The Nigerian Exchange (NGX) Limited is seeking review of the controversial Capital Gains Tax increase, fearing it will chase away foreign investors from the country’s capital market.

Nigeria’s new tax regime, which takes effect from January 1, 2026, represents one of the most significant changes to Nigeria’s tax system in recent years.

Under the new rules, the flat 10 per cent Capital Gains Tax rate has been replaced by progressive income tax rates ranging from zero to 30 per cent, depending on an investor’s overall income or profit level while large corporate investors will see the top rate reduced to 25 per cent as part of a wider corporate tax reform.

The chief executive of NGX, Mr Jude Chiemeka, said in a Bloomberg interview in Kigali, Rwanda that there should be a “removal of the capital gains tax completely, or perhaps deferring it for five years.”
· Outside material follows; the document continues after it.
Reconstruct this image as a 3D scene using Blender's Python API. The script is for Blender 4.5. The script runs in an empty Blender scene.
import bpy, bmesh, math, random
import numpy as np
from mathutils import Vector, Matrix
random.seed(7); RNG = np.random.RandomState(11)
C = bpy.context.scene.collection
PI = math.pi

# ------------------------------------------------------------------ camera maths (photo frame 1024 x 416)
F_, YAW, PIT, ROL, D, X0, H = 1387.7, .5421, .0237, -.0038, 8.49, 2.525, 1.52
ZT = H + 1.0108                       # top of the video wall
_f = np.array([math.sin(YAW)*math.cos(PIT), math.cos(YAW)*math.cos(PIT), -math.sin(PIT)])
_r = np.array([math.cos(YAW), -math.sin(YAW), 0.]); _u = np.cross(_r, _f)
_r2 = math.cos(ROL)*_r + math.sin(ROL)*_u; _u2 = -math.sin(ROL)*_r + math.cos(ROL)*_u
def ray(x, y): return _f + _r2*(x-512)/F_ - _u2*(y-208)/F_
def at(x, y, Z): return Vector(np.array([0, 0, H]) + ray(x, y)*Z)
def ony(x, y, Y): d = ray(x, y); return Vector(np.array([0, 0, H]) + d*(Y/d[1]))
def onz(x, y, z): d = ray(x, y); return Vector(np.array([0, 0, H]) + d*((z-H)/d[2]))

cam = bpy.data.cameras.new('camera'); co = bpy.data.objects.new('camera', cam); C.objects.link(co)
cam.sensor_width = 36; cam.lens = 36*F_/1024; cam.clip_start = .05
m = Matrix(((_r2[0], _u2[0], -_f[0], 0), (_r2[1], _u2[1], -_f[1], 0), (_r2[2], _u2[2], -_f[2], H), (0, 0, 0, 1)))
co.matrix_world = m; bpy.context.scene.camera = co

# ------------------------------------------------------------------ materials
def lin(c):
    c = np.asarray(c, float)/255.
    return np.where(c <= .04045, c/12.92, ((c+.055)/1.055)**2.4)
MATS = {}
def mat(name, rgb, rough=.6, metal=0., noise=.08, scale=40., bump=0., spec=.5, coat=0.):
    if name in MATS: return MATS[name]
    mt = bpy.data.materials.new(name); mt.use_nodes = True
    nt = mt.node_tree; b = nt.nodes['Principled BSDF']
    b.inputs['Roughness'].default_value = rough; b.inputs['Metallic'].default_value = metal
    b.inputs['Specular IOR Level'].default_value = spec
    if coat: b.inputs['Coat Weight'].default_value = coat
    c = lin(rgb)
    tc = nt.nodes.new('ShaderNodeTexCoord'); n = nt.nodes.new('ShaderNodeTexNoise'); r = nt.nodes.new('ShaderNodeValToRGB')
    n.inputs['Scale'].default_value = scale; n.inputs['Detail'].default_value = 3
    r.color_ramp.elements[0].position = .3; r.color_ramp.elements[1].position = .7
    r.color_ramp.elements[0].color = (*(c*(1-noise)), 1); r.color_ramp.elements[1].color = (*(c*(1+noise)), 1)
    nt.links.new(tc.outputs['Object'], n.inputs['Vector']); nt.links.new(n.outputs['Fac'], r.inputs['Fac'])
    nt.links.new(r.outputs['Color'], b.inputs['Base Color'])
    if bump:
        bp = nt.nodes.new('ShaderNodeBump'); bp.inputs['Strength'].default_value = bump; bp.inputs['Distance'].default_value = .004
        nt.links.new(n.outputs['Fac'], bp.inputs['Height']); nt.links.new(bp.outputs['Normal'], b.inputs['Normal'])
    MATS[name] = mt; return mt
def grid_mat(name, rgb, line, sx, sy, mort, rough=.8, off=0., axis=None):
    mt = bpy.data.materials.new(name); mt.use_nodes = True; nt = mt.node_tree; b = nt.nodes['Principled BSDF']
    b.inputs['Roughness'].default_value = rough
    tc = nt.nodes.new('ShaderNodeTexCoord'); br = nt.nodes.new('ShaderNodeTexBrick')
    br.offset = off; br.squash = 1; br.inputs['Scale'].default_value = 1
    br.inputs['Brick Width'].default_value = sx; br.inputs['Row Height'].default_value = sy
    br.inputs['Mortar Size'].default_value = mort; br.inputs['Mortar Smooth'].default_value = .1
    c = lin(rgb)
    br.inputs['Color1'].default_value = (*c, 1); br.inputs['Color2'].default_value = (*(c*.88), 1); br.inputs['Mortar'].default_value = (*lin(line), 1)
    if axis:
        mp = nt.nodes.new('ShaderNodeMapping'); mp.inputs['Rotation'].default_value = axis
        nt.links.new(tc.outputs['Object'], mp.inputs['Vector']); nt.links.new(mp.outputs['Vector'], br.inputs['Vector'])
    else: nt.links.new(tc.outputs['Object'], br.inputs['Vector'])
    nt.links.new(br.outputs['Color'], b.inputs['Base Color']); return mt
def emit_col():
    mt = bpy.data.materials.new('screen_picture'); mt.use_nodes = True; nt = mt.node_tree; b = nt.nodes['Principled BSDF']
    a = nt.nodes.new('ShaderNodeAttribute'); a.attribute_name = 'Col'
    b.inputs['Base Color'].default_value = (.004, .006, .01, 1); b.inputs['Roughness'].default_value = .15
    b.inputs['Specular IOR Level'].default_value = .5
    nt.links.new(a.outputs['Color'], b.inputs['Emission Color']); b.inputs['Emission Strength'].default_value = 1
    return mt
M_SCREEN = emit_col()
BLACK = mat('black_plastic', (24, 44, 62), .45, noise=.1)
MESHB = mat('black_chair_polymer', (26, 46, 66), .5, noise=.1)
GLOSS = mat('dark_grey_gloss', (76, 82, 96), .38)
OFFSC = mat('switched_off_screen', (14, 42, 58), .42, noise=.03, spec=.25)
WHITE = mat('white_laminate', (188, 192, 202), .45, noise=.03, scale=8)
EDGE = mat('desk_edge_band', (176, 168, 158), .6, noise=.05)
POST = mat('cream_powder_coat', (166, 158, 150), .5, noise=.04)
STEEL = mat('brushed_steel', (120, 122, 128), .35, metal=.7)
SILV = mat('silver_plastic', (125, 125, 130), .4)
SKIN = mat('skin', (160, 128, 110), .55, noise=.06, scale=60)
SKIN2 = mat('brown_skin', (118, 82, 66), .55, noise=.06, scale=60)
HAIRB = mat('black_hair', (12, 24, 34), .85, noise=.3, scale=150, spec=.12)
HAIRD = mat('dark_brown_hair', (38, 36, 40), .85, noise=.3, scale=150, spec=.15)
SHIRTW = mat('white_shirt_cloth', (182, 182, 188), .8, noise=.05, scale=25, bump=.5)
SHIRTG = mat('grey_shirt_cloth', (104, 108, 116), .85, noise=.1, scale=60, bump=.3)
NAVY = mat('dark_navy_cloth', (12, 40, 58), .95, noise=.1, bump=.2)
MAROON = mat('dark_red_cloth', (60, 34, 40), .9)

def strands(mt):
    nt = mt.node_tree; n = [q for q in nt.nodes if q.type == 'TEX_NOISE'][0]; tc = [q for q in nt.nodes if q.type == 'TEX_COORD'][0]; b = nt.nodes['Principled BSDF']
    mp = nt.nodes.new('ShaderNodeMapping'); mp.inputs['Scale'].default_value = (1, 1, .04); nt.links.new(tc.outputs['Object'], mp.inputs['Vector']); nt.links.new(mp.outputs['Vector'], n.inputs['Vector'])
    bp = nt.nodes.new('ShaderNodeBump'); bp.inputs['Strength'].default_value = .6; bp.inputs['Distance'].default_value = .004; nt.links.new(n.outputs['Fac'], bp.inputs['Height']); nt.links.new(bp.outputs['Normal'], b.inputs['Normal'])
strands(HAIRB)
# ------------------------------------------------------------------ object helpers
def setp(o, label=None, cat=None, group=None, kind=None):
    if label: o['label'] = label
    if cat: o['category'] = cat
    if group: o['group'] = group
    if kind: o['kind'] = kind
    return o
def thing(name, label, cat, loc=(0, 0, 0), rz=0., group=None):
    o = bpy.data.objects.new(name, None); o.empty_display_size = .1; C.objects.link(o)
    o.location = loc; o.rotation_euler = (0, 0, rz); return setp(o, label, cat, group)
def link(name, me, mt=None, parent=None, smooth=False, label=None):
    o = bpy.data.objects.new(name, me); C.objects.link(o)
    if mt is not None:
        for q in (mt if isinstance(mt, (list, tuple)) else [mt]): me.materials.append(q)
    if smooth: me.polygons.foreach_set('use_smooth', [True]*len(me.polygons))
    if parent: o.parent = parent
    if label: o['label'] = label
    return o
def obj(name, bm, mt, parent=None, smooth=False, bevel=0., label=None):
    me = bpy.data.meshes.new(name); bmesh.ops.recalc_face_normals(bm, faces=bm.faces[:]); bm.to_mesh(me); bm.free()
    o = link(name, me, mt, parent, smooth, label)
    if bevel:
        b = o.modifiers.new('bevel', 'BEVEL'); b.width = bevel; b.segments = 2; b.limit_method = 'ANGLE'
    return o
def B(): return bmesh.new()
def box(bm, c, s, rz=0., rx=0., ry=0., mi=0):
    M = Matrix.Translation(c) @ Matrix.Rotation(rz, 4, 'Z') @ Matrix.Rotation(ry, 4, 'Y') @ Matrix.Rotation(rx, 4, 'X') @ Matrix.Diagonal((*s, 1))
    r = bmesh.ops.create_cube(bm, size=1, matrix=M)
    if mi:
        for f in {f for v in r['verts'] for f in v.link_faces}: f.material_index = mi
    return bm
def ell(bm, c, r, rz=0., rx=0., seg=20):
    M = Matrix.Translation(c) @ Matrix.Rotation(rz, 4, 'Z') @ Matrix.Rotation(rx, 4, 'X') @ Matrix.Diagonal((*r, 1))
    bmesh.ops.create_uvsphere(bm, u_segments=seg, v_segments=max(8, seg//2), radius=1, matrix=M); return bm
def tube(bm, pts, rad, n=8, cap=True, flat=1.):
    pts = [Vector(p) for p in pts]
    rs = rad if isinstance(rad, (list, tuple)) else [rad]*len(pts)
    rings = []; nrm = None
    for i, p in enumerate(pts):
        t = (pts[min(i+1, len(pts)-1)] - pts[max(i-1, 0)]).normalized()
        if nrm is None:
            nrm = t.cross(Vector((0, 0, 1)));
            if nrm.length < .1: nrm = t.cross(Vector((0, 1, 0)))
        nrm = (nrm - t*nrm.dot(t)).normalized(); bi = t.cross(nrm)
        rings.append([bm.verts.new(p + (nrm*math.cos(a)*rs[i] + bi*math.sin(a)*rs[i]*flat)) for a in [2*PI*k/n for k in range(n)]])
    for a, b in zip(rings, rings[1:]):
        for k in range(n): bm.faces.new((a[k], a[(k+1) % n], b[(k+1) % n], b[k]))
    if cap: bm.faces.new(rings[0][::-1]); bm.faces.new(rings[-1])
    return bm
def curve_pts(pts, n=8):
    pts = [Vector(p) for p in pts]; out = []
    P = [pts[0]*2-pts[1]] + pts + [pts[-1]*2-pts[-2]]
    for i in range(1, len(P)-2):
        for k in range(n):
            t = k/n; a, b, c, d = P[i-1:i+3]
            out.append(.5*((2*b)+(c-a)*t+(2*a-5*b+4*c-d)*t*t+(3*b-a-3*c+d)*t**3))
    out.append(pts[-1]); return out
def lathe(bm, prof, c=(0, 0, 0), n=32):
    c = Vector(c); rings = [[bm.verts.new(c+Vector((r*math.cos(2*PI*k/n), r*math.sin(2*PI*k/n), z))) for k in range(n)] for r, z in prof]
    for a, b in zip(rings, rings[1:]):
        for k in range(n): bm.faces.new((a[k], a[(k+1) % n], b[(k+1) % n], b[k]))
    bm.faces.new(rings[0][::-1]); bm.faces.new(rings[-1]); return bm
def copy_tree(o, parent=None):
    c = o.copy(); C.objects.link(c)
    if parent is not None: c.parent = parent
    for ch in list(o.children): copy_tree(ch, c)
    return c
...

According to him, Nigeria, having a higher Capital Gains Tax, will make investors redirect asset allocation to frontier markets and “countries that have less tax.”

“From a capital flow perspective, we should be concerned because all these international portfolio managers that invest across frontier markets will certainly go to where the cost of investing is not so burdensome,” the CEO said, as per Bloomberg. “That is really the angle one will look at it from.”

Meanwhile, the policy has been defended by the chairman of the Presidential Fiscal Policy and Tax Reforms Committee, Mr Taiwo Oyedele, who noted that the new tax will make investing in the capital market more attractive by reducing risks, promoting fairness, and simplifying compliance.

He noted that the framework allows investors to deduct legitimate costs such as brokerage fees, regulatory charges, realised capital losses, margin interest, and foreign exchange losses directly tied to investments, thereby ensuring that they are not taxed when operating at a loss.

Mr Oyedele  also said the reforms introduced a more inclusive approach to taxation by exempting several categories of investors and transactions.